Tinker v. Des Moines Independent Community School District, 393 U.S. 503, 89 S.Ct. 733, 21 L.Ed.2d 731 (1969); Bellotti v. Baird, 443 U.S. 622, 99 S.Ct. 3035, 61 L.Ed.2d 797 (1979); Parham v. J.R., 442 U.S. 584, 99 S.Ct. 2493, 61 L.Ed.2d 101 (1979).
We find authority for our action today under the broad auspices of subsection B of § 1130:
"However, nothing contained herein shall prevent a court from immediately assuming custody of a child and ordering whatever action may be necessary . . . to protect his health or welfare . . ."
The case of Lyni P., an alleged deprived child, 626 P.2d 864 (Okla. 1981) is overruled in so far as same is in conflict with this case.
TRIAL COURT AFFIRMED.
BARNES, C.J., and HODGES, LAVENDER and WILSON, JJ., concur.
SIMMS, V.C.J., and IRWIN, HARGRAVE and OPALA, JJ., dissent.
Section 1130 A(5) is one of the few termination provisions which is clear and unambiguous.
In plain words it says that bringing an action for termination of parental rights for abuse is absolutely contingent upon a previous abuse adjudication or conviction. Under this section the first abuse incident will not be sufficient for termination.
The majority's observation of the practical effect of the requirement of the statute is surely true. Few termination actions will ever be brought under the section because children will not be returned to the offending parent for further abuse, and will stay instead in the custody of third parties.
The majority is appalled that this section is dependent on a repetition of abuse. It therefore construes away the prior adjudication requisite and overrules Lyni P., Okla., 626 P.2d 864 (1981), which correctly held the section requires the prior adjudication as a condition.
I share the majority's feelings of dismay about this statute but I do not share their belief that it is something that this Court can, or should, fix.

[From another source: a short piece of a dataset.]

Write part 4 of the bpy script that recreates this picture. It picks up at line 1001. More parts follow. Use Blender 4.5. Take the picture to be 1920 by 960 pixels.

This section is not the least bit ambiguous. It is a clear expression of the legislature's intention. It is basic that where language of a statute is plain and unambiguous there is no room for construction. Where the wording is clear and plain, the evident meaning of a statute must be accepted and there is no justification for the use of interpretive devices to fabricate a different meaning. See, e.g., In re Martin's Estate, 183 Okla. 177, 80 P.2d 561 (1938); State, ex rel., Ogden v. Hunt, Okla., 286 P.2d 1088 (1955). I would let the responsibility for this section remain with the legislature.
This Court has spent considerable time and effort over the past years, writing a series of opinions which try to fashion some order and reasonableness into our statutory scheme governing termination of parental rights. See, e.g., Matter of Moore, Okla., 558 P.2d 371 (1976); J.V. v. State, Dept. Inst., Soc. Rehab. Services, Okla., 572 P.2d 1283 (1978); Matter of Keyes, Okla., 574 P.2d 1035 (1978); Ilee M. v. State, Dept. of Inst., Soc. Rehab. Services, Okla., 577 P.2d 908 (1978); Matter of J.F.C., Okla., 577 P.2d 1300 (1978); Matter of Earnest James C., Okla., 578 P.2d 352 (1978); Matter of Sherol S., Okla., 581 P.2d 884 (1978); Matter of Lyni P., supra; Matter of C.G., Okla., 637 P.2d 66 (1981).
The Court's piecemeal efforts to "save" termination provisions are probably counter-productive, however. For while our termination provisions, both procedural and substantive, make little sense and have been in obvious need of major revision for years, there has been no appreciable legislative movement in the area.
This child is not going to be returned to these parents even if the termination is reversed. I would reverse the termination for failure to comply with § 1130 A(5), our sole statute authorizing termination for the specific ground of abuse.
I am authorized to state that IRWIN, HARGRAVE and OPALA, JJ., join me in this dissent.